Friday, December 30, 2011

EclipseFP and "the future of programming"

Paul Chiusano's essay "The Future Of Programming" has sparkled a lot of debate, for example on Reddit. His points on IDEs remind me somewhat on what Luke Palmer has to say on them. And he's strongly in favor of lazy, statically-typed, functional languages.

I suddenly find myself in a strange (good?) position: as a maintainer of an IDE (ok, plugins) for Haskell, I can somehow participate towards fulfilling that dream. I know, I know, we're far from it, and EclipseFP has not yet reached the ease of use and power of the JDT in Eclipse. But maybe we can achieve success by doing things differently, not by trying to mimic what's already there and anyway applies to a different language.

We've already started to take some steps in the right direction: for example, Alejandro is working on a version of scion-browser that stores its data in a database. It's not such a big leap to envision that a lot of information about the developer's projects and modules could be kept in that database, to give accurate and fast searching and refactoring operations. We'll also need to think about providing an editor that is a lot more structured than the standard text-with-foldable-sections editor we have now, but it's not clear now if

  • the benefits of a structured editor justify developing an interface programmers are not used to
  • people would take the plunge even if we could prove tangible benefits

I can already see a clear advantage in having an editor that always force you to have valid code: EclipseFP loses a lot of functionality (thingAtPoint for example doesn't work) if the module you're working on has errors, because the GHC API can provide a lot more info once the module can be analysed correctly. With things like "undefined" and type-directed autocomplete support we could have modules that are always correct. I'm not sure myself that having a compiling module with loads of undefined that fails miserably at run-time is such a great proposition, but hey... In Java, Eclipse let you run a file with errors and only throws a run-time error when you access the incorrect code.

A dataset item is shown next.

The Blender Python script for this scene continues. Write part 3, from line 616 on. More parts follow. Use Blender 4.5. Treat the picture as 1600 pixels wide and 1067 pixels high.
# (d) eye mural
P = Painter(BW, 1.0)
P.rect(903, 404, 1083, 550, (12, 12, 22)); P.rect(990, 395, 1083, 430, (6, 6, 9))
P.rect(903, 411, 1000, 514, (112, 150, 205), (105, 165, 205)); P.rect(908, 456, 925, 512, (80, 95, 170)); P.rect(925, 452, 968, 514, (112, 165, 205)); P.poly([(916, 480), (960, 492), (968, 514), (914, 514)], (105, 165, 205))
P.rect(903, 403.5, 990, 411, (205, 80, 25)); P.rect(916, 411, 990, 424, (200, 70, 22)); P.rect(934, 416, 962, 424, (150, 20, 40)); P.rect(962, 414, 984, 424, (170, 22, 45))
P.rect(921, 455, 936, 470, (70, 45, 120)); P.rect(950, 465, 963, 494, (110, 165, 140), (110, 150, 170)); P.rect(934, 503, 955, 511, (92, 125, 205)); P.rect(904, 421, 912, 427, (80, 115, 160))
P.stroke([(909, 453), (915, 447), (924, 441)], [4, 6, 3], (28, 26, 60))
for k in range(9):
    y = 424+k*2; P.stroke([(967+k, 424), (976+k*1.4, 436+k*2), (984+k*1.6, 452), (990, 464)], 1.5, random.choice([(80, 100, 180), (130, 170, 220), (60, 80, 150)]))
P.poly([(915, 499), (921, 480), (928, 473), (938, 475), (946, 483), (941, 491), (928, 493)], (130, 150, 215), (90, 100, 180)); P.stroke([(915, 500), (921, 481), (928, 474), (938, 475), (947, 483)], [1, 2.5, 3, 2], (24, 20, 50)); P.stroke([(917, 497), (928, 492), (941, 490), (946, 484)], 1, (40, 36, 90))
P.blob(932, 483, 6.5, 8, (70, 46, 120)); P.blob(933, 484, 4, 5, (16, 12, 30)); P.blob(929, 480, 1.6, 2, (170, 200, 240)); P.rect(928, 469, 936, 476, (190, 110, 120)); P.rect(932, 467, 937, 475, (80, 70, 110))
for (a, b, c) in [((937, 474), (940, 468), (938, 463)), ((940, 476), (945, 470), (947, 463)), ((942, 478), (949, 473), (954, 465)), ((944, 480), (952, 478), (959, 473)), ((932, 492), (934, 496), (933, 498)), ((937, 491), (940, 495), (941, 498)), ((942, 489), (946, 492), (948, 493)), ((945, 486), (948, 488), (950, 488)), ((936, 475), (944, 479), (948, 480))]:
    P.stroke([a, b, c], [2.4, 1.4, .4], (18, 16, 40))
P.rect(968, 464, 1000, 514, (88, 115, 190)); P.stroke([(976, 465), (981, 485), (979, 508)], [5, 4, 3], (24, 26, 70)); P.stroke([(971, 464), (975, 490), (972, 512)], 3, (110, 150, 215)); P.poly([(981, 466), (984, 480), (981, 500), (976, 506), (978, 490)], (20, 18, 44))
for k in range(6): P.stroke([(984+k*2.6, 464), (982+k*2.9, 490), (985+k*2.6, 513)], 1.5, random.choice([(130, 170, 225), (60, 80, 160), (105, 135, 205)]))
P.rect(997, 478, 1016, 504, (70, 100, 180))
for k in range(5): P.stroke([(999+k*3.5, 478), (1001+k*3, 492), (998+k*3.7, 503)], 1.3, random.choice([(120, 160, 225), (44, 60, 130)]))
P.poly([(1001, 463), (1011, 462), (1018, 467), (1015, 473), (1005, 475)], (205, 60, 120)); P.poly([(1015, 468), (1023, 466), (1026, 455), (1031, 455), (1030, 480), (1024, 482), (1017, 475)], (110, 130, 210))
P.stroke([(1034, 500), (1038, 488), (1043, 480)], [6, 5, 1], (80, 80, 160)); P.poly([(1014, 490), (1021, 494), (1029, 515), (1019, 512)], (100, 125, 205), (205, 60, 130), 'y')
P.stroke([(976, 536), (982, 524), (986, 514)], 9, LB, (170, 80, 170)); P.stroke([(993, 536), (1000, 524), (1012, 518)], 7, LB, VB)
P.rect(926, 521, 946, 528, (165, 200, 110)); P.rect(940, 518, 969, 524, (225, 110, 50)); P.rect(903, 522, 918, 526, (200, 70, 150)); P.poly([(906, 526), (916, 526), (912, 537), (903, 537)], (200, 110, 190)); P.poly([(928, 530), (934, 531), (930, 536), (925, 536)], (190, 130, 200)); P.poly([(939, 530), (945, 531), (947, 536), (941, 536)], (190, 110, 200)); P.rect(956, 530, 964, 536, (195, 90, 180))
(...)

So we'll have to overcome usability and performance issues, deal with GHC limitations and programmers' expectations, but we're in the position to at least try, and see if we can move forward a little bit!

6 comments:

Marek Sieradzki said...

There was a mention of GHC being able to compile incorrect program, displaying warnings and deferring type errors to run time. I wonder how would that be reflected in GHC API.

JP Moresmau said...

Marek, do you have any pointer to that functionality? Thanks.

Boris Lykah said...

It was a feature in branch (which seems to have been removed).

http://www.reddit.com/r/haskell/comments/mwo5p/commit_ghc_fix5624_implement_runtimecoercion/

http://hackage.haskell.org/trac/ghc/ticket/5624

I think I would prefer Java-style editor to structural one. When I start writing a new module, it is convenient for me to keep pseudocode and code snippets in the function body, thus keeping it in non-compilable state for quite long time.

Happy hacking and happy New Year!

JP Moresmau said...

Boris, thanks very much, I wasn't aware of that work. The thing is, we're already calling GHC with the editor contents, so we could probably implement the same algorithm in buildwrapper without touching GHC itself. I'll think about it!

Justin said...

Chris Done posted a video prototyping a structured editor that forces type-correct code. Seemed cumbersome to me (http://chrisdone.com/posts/2011-12-17-concept-for-editing-asts-rather-than-text.html).

If you are not aware of Subtext and Jonathan Edwards, check him out (http://alarmingdevelopment.org/). Now defunct and I don't know that a binary was ever released, but had some good ideas. His paper "No Ifs, Ands or Buts" describes a really cool way of expressing conditional and looping statements graphically.

JP Moresmau said...

Justin, thanks for the pointers, I'll check them out!